* **Material provided**:

:::::

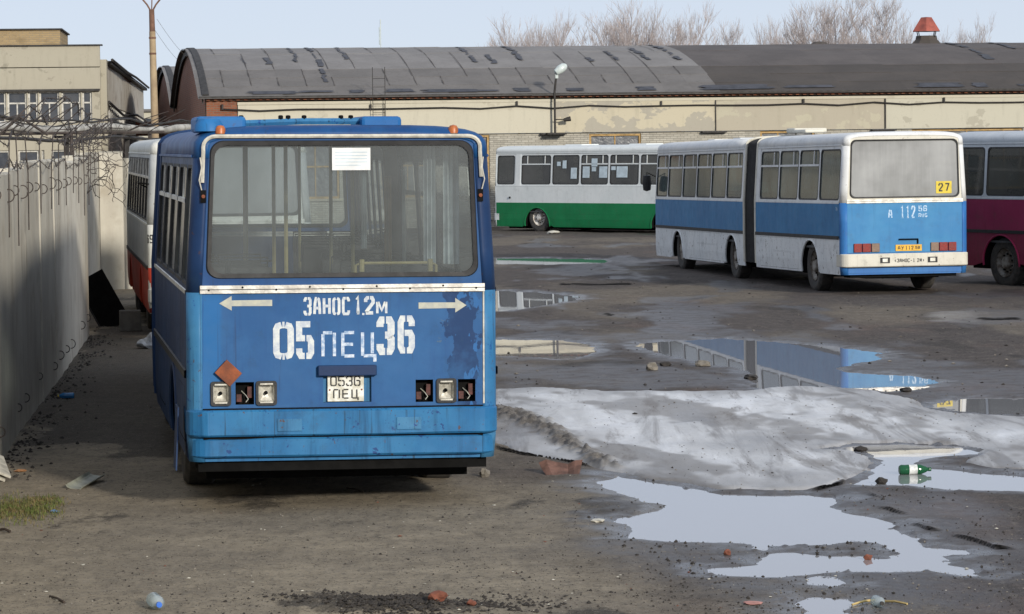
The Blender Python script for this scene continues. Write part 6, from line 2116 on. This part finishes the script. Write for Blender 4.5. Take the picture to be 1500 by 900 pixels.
scatter('gravel', 2200, M_CLOD, .002, .011, w_front, 'fine dark grit strewn over the foreground', 'gravel', 1)
scatter('gravel', 2000, M_STONE, .003, .010, w_front, 'fine pale grit strewn over the foreground', 'gravel', 2)
scatter('gravel', 6500, M_CLOD, .0015, .0055, w_near, 'very fine dark grit on the dry soil', 'gravel', 31, .6)
scatter('gravel', 3500, M_STONE, .0015, .005, w_near, 'very fine pale grit on the dry soil', 'gravel', 32, .6)
scatter('mud_crumbs', 2600, M_CLOD, .004, .02, w_mud, 'black crumbly mud at the bottom edge of the picture', 'mud', 3)
scatter('mud_crumbs', 600, M_CLOD, .004, .018, w_right, 'dark crumbs round the foreground puddle', 'mud', 4)
scatter('gravel', 420, M_CLOD, .008, .035, w_mid, 'dark lumps over the middle of the yard', 'gravel', 5, .45)
scatter('gravel', 160, M_STONE, .01, .035, w_mid, 'pale lumps over the middle of the yard', 'gravel', 6, .45)
scatter('litter_specks', 110, M_PALE, .006, .02, w_front, 'tiny pale litter specks over the foreground', 'litter', 7, .3)
scatter('litter_specks', 40, M_BRK, .006, .018, w_front, 'tiny orange specks over the foreground', 'litter', 8, .4)
scatter('fence_debris', 800, M_CLOD, .004, .028, w_fence, 'dark earth and rubble along the foot of the fence', 'rubble', 9)
scatter('fence_debris', 160, M_STONE, .006, .03, w_fence, 'pale rubble along the foot of the fence', 'rubble', 10)

def w_ice(rs): return (rs.uniform(728, 1500), rs.uniform(575, 722))
def scatter_ice():
    global on_ice
    keep_ = on_ice
    on_ice = lambda x, y: not keep_(x, y)
    scatter('ice_grit', 600, M_CLOD, .002, .010, w_ice, 'dark grit frozen into the sheet of ice', 'grit', 41, .5)
    scatter('ice_grit', 150, M_STONE, .004, .016, w_ice, 'pale grit frozen into the sheet of ice', 'grit', 42, .5)
    on_ice = keep_
scatter_ice()
# grass tuft at the left edge
gr = random.Random(9)
mbg = MB()
def blade(p, h, mat=None):
    a = gr.uniform(0, 6.28)
    d = Vector((math.cos(a), math.sin(a), 0))
    s = Vector((-d.y, d.x, 0)) * gr.uniform(.002, .004)
    k = gr.uniform(.3, 1.0)
    p1 = p + d * h * .3 * k + Vector((0, 0, h * .6))
    p2 = p + d * h * .9 * k + Vector((0, 0, h * .85))
    mbg.add([p - s, p + s, p1 + s * .8, p1 - s * .8, p2], [(0, 1, 2, 3), (3, 2, 4)])
for k in range(2600):
    px = gr.gauss(28, 34)
    py = gr.gauss(752, 8)
    if px > 95 or px < -60: continue
    p = put(px, py)
    blade(p, gr.uniform(.01, .055))
for k in range(500):
    px = gr.gauss(65, 15)
    py = gr.gauss(739, 3)
    blade(put(px, py), gr.uniform(.01, .035))
t = NT('thin_grass')
nn = t.noise(9, 4, .6)
M_GRASS = t.done(t.bsdf(t.mix(t.step(nn, .4, .62), (0.10, 0.13, 0.035), (0.17, 0.13, 0.06)), .8, 0, .2))
o = mbg.build('grass', M_GRASS)
tag(o, 'thin patch of short green and brown grass at the left edge', 'grass', None, 'stuff')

:::::

* **Task to carry out**:
Exactly reproduce the run of lines from the start of the listing through the line with "scatter('fence_debris', 160, M_STONE, .006, .03, w_fence, 'pale", inclusive; pictures are not copied.

* **Result**:
The Blender Python script for this scene continues. Write part 6, from line 2116 on. This part finishes the script. Write for Blender 4.5. Take the picture to be 1500 by 900 pixels.
scatter('gravel', 2200, M_CLOD, .002, .011, w_front, 'fine dark grit strewn over the foreground', 'gravel', 1)
scatter('gravel', 2000, M_STONE, .003, .010, w_front, 'fine pale grit strewn over the foreground', 'gravel', 2)
scatter('gravel', 6500, M_CLOD, .0015, .0055, w_near, 'very fine dark grit on the dry soil', 'gravel', 31, .6)
scatter('gravel', 3500, M_STONE, .0015, .005, w_near, 'very fine pale grit on the dry soil', 'gravel', 32, .6)
scatter('mud_crumbs', 2600, M_CLOD, .004, .02, w_mud, 'black crumbly mud at the bottom edge of the picture', 'mud', 3)
scatter('mud_crumbs', 600, M_CLOD, .004, .018, w_right, 'dark crumbs round the foreground puddle', 'mud', 4)
scatter('gravel', 420, M_CLOD, .008, .035, w_mid, 'dark lumps over the middle of the yard', 'gravel', 5, .45)
scatter('gravel', 160, M_STONE, .01, .035, w_mid, 'pale lumps over the middle of the yard', 'gravel', 6, .45)
scatter('litter_specks', 110, M_PALE, .006, .02, w_front, 'tiny pale litter specks over the foreground', 'litter', 7, .3)
scatter('litter_specks', 40, M_BRK, .006, .018, w_front, 'tiny orange specks over the foreground', 'litter', 8, .4)
scatter('fence_debris', 800, M_CLOD, .004, .028, w_fence, 'dark earth and rubble along the foot of the fence', 'rubble', 9)
scatter('fence_debris', 160, M_STONE, .006, .03, w_fence, 'pale rubble along the foot of the fence', 'rubble', 10)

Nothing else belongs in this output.